電波防護指針とは

電波防護指針とは、電波の人体に対する安全性の基準のことです。我が国では、平成2年と平成9年に、総務省(旧郵政省)電気通信技術審査会が、過去40年以上にわたる国内外の研究結果に基づいて、10kHzから300GHzまでの電波を対象にまとめられました。また、最新の研究動向等を踏まえ、平成27年には低周波領域、平成30年には高周波領域について、それぞれ改定されています。 電波防護指針は、国際的な指針とほぼ同じ値であり、人体への影響を考慮した十分に安全な値となっています。

電波防護指針を構成する、基礎指針と管理指針

電波防護指針は、基礎指針と管理指針から構成されています。

基礎指針 ~人体の安全性評価の基準~

基礎指針は、電波の生体作用(刺激作用と熱作用)を考慮した人体の安全性評価の基準となる指針です。例えば基地局からの電波の場合、全身平均SARで評価を行いますが、約4W/kg以上になると熱作用により人体に影響が出るため、10倍の安全率を考慮し0.4W/kg以下であることが定められています。

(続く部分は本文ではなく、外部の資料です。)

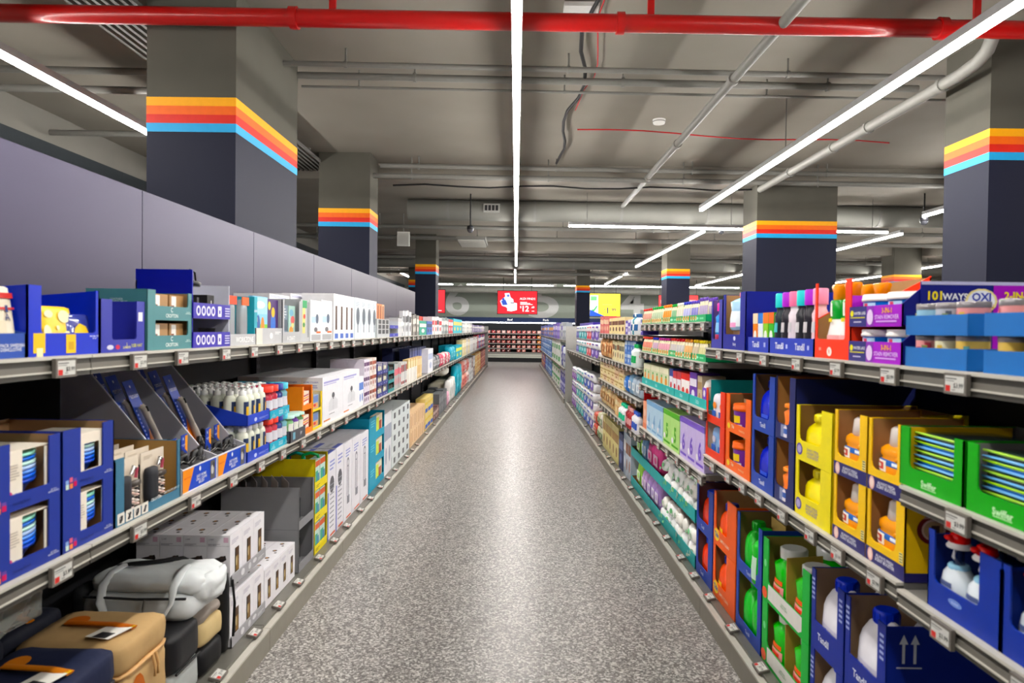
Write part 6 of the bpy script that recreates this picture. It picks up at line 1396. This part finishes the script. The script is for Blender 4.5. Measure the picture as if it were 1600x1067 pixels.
G('R',1062,1044,579,P3+.005,3,[('c8444c','f0f0f4'),('3a4a9c','e8e8f0')],'white pack with red and blue picture in the teal trays','pack',deco=[band(.0,.7,'eceaf0'),blob('c83a40',.5,.35,.25,.14)])
G('R',1043,1004,574,P3+.005,6,[('d8dcb8','e89a3c')],'pale green box with carrot print in the teal trays','box',deco=[band(.75,.95,'f0ecd0'),blob('e8963a',.5,.4,.2,.2),blob('5aa84a',.5,.62,.15,.06)])
q=B(); hb_=H('R',1112,603,P3,1.02)
one(boxp(.01,.16,.4,'1f8c8c',name='teal_box'),'R',3.593,1.03,P3+.001,'dark teal box side standing at the end of the teal trays','box')
# nappy boxes
def num(t,c): return lambda q:(q.dec(.0,.86,1,1,c),q.tx(t,.5,.42,.42,c,.04),q.el(.2,.25,.12,.08,'f4f0f8'),q.dec(.1,.08,.9,.14,c))
def diap(un,uf,vt,n,c,deco,lab):
    h=H('R',un,vt,P4); 
    fill('R',un,uf,P4,lambda w:boxp(w,h,.3,c,deco,near=lambda q:q.dec(0,.86,1,1,'8a86b0'),nf='right',name='nappy_box'),n,lab,'nappy box',lab)
diap(1100,1062,668,3,'c8b8e6',num('6','7a5ac8'),'lilac nappy box with a big six')
diap(1061,1036,650,2,'b4e08a',num('5','5ab02a'),'light green nappy box with a big five')
diap(1035,1010,637,3,'b8d4e8',num('4','7aa8d0'),'pale blue nappy box with a four')
diap(1010,1004.5,629,1,'f0a888',lambda q:(q.dec(0,0,1,.2,'e88a68'),q.el(.5,.6,.3,.15,'f4c8b0')),'peach coloured nappy box beside the pale blue ones')
one(boxp(.02,.1,.3,'c4202c',lambda q:q.tx('L',.5,.5,.5,'f0f0f0'),near=lambda q:q.tx('LUM',.4,.5,.5,'f0c8c8'),nf='right',name='red_box'),'R',5.40,FRONT['R']+.01,P4+H('R',1010,629,P4)+.001,'red box on top of the peach nappy box','box')
# wipes bins
HB2=H('R',1086,748,DL,DECKF['R'])/2
def bins(z,lab):
    fill('R',1086,986,z,lambda w:tray(w,HB2*.30,.38,'22a4a4','8a6244',lip=HB2*.29,pl=0,sf=HB2*.29,sb=HB2*.4,back=HB2*.75,draw=lambda q:[q.dec(.2*i-.002,0,.2*i+.002,1,'146a6c') for i in range(1,5)]),1,lab,'carton',lab,t=DECKF['R'])
bins(DL,'long teal carton row of white wipes on the right base, lower'); bins(DL+HB2,'long teal carton row of white wipes on the right base, upper')
wp=[softp(.125,.085,.05,c,'wipes_pack',lambda q:(q.el(.5,.5,.16,.2,g),q.dec(.1,.1,.3,.3,g)),r=.025,puff=.12,wr=.006,seed=i,div=4) for i,(c,g) in enumerate((('ffffff','8ad09a'),('fbf8f2','a8bca8'),('ffffff','7abf86')))]
rnd=random.Random(12); F=DECKF['R']; _,_,sA=span('R',1084,1080,DL,F); _,_,sB=span('R',1030,1028,DL,F)
for k in range(2):
    y=sA+.07; i=0
    while y<sB-.05:
        for j,(dt,dz) in enumerate(((.002,.03),(.002,.14),(.02,.235),(.10,.10),(.115,.20),(.20,.24)) if k==0 else ((.002,.03),(.002,.14),(.03,.225),(.11,.10),(.13,.25),(.22,.27),(.30,.24))):
            p=rnd.choice(wp)
            if dz>HB2*.72 and k==0: continue
            p.put((F+dt+rnd.uniform(0,.008), y+rnd.uniform(-.012,.012), DL+HB2*k+dz*.86),RZ['R'],'white wipes pack with green dot, %s bin, %s along, %s in its heap'%(('lower','upper')[k],ordw(i),ordw(j)),'wipes','white wipes packs',rot=(rnd.uniform(-.35,.15),rnd.uniform(-.3,.3),RZ['R']+rnd.uniform(-.35,.35)))
        y+=.118; i+=1
# nappy bags behind
for k in range(2):
    zz=DL+HB2*k+.01
    G('R',1028,1010,(742,688)[k] if False else (700 if k==0 else 645)+0,zz,2,[('e85a9c','f0c8dc'),('d84a90','f4d8e8')],'pink nappy bag in the %s teal bins'%('lower','upper')[k],'nappy bag',kind='soft',t=F+.03) if k else G('R',1028,1010,757,zz,3,[('b89ad8','f0e8f4')],'lilac nappy bag in the lower teal bins','nappy bag',kind='soft',t=F+.03)
    G('R',1009,1001,(738,636)[k],zz,2,[('8ab8e8','e8f0f8')] if k else [('c8a8d8','f0e0f0')],'pale %s nappy bag, %s teal bins'%(('mauve','blue')[k],('lower','upper')[k]),'nappy bag',kind='soft',t=F+.03)
    G('R',1000,994,(723,630)[k],zz,1,[('a8dc6a','e8f4d8')],'light green nappy bag, %s teal bins'%('lower','upper')[k],'nappy bag',kind='soft',t=F+.03)
# ---------------- right: cream packages bay (u 936..1000)
C0,C1,C2,C3=1.4705,1.2005,.9405,.6605
G('R',1000,990,488,C0,4,[('e8ecec','2a5a8c'),('3a8ca0','e8ecec')],'white bottle with blue cap above the cream boxes','bottle',kind='bottle')
G('R',1003,976,497,C0,6,[('5a4aa8','e0d8f0'),('dcd8e0','6a5ab0'),('c8d8e0','4a4a90')],'purple and white box on the top shelf of the cream bay','box')
G('R',975,951,493,C0,5,[('ecd9a4','6a3a24')],'cream box with brown window, top shelf','box')
G('R',950,937,492,C0,5,[('d8706c','f0d0b0'),('c85a5c','e8c8a8')],'rosy cream box at the far end of the top shelf','box')
G('R',999,992,536,C1,2,[('e8f0ee','1fa05c'),],'white bottle with green cap, second shelf of the cream bay','bottle',kind='bottle')
G('R',992,975,531,C1,4,[('3a6ab8','a8c0e0'),('5a86c8','d0dcec')],'blue box, second shelf of the cream bay','box',tiers=2)
G('R',974,956,533,C1,5,[('e8dcb4','6a6a5a'),('e0d4a8','8a5a3a')],'cream box with dark slit, second shelf','box')
G('R',955,937,528,C1,5,[('e0b080','b8703c'),('d8a070','e8d0a8')],'orange-tan crumpled pack, second shelf','pack',kind='soft')
G('R',999,980,590,C2,3,[('b8c8d8','e8f0f4'),('8ab0d0','e8e8ec'),('d0d0d4','9aa0b0')],'silver-blue bag, third shelf of the cream bay','bag',kind='soft',rows=2)
G('R',979,974,585,C2,1,[('3a7ad0','a8c8f0')],'bright blue bag, third shelf of the cream bay','bag',kind='soft')
G('R',973,937,572,C2,6,[('ecdcb0','b89a5a'),('e4c8a8','a87a4a')],'stacked cream carton, third shelf of the cream bay','box',tiers=3)
G('R',999,991,644,C3,3,[('eceaf0','3a5ab8')],'white bottle with blue print, lowest shelf of the cream bay','bottle',kind='bottle')
G('R',990,982,638,C3,3,[('a8343a','d8a0a0'),('8c2a34','c88888')],'dark red bottle, lowest shelf of the cream bay','bottle',kind='bottle')
G('R',981,972,632,C3,3,[('e8e8ec','3ab88c')],'white bottle with teal cap, lowest shelf of the cream bay','bottle',kind='bottle')
G('R',971,960,624,C3,3,[('c8905c','e8d0a0'),('d8b07a','f0e0b8')],'tan pack, lowest shelf of the cream bay','pack')
G('R',959,937,612,C3,6,[('d8b88a','b07a44'),('e4cc9c','9a6a3a')],'tan coffee bag, lowest shelf of the cream bay','bag',kind='soft')
G('R',984,973,680,DL,3,[('b8c0cc','8a5a44'),('9aa8b8','e0e0e4')],'grey-blue and brown pack on the base near the teal bins','pack',rows=2)
G('R',972,966,676,DL,1,[('26305c','6a78a8')],'navy peaked box on the base','box')
G('R',965,941,666,DL,5,[('d8cc90','9a7a4a')],'yellow-cream carton with brown top on the base','box',rows=2,rd=.2,d=.19)
G('R',940,932,650,DL,2,[('c8c4a8','5a8a5a'),('e0d8d0','7a9a6a')],'green and cream crumpled bag on the base','bag',kind='soft',tiers=2)
G('R',931,926,646,DL,1,[('c85a4a','e0c8b8')],'red and brown bag on the base before the purple packs','bag',kind='soft',tiers=2)
# ---------------- right: paper towels
W1_=1.1305
def rolls(un,uf,vt,z,n,c,c2,lab,tiers,rows=1): G('R',un,uf,vt,z,n,[(c,c2)],lab,'paper pack',kind='roll',tiers=tiers,rows=rows,d=.16,rd=.17,jit=0)
rolls(935,923,506,W1_,2,'6a4ab0','c8b8e8','purple paper towel pack on the upper paper shelf',2)
rolls(923,916,507,W1_,2,'d83a48','f4c8cc','red-printed paper towel pack on the upper paper shelf',2)
rolls(916,904,508,W1_,3,'3ab8c0','d0f0f0','turquoise paper towel pack on the upper paper shelf',2)
rolls(904,900,509,W1_,2,'4a4ab0','c0c0e8','blue paper towel pack on the upper paper shelf',2)
G('R',925,905,500,W1_,3,[('4a3aa0','8a7ad0')],'purple flat pack high on the paper shelf','pack',t=1.2)
rolls(925.5,921,585,DL,1,'6a50b0','e8e4f4','violet tissue pack on the base before the end panel',3)
rolls(921,911,584,DL,2,'2a5ac8','e8ecf8','blue and white tissue pack on the base',3)
rolls(911,900,580,DL,3,'3ac0c0','d8f4f4','teal tissue pack on the base beside the end panel',3)
rolls(900,893,576,DL,3,'8a3ab8','e8d8f4','purple tissue pack next to the pale end panel',3)
# ---------------- right: beyond the end panel
Z1,Z2=1.3005,.7205
G('R',884,874,502,Z1,4,[('9aa0a8','d8dce0'),('b8bcc4','6a5ab0')],'grey pack on the far right upper shelf','pack')
G('R',874,864,503,Z1,5,[('6a4ab8','c0b0e8'),('4a3a9c','e0d8f0')],'purple pack on the far right upper shelf','pack')
G('R',864,845,506,Z1,8,[('3a5aa8','e8a84a'),('4a4a9c','c8c8e0'),('b8bcc8','4a6ab0')],'small blue pack at the far end of the upper shelf','pack')
G('R',883,876,540,Z2,3,[('e8eaf0','5a5ab0'),('4a50b0','e8e8f4')],'white and violet pack on the far right lower shelf','pack',kind='soft')
G('R',875,862,532,Z2,4,[('eef2ee','2aa04c')],'white pack with green print on the far right lower shelf','pack',tiers=2,deco=[lambda q:(q.dec(.2,.2,.8,.6,'2aa04c'))])
G('R',861,845,528,Z2,7,[('5a8ac8','c8d8ec'),('3a6ab0','a8c0e0')],'light blue pack on the far right lower shelf','pack',tiers=3)
G('R',883,875,575,DL,3,[('3a3ca0','c8c8f0'),('5a5cb8','e8e8f8')],'violet-blue box on the far right base','box',tiers=2)
G('R',874,862,566,DL,4,[('eef2ee','2aa04c'),('e8ece8','3aa85c')],'white and green pack on the far right base','pack',tiers=2)
G('R',861,852,560,DL,5,[('4a7ac0','c0d4ec'),('3a5aa0','a0b8d8')],'blue pack on the far right base','pack',tiers=2)
G('R',851,846,555,DL,6,[('8a5a9c','e8a84a'),('d88a5a','e8d0c0'),('6a6ab0','c8c8e0')],'orange and violet pack at the end of the right base','pack',tiers=2)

なお、SARとは、生体が電磁界にさらされることによって単位質量の組織に吸収される電力のことで、 比吸収率とも呼ばれます。SARを全身にわたり平均したものを「全身平均SAR」といいます。また、人体局所の任意の組織1gまたは10gにわたり平均したものを「局所SAR」といいます。

管理指針 ~基礎指針を満たすための物理量~

管理指針は、基礎指針を満たすための実測できる物理量(電界強度等)を定めたものです。管理環境と一般環境に分けて規定しています。

両者の違いは、管理環境は電波を職業的に取り扱う人を対象とし、一般環境はそれ以外の一般の人を対象として定められている点です。一般環境下では電波使用環境が管理環境よりも管理状況が劣る場合を考慮し、基礎指針に対してさらに安全率を付加した0.08W/kg以下の全身平均SARを満たすことが定められています。つまり、一般環境の管理指針は十分な安全率が考慮されています。この安全率は国際学術組織である国際非電離放射線防護委員会(ICNIRP)でも同じです。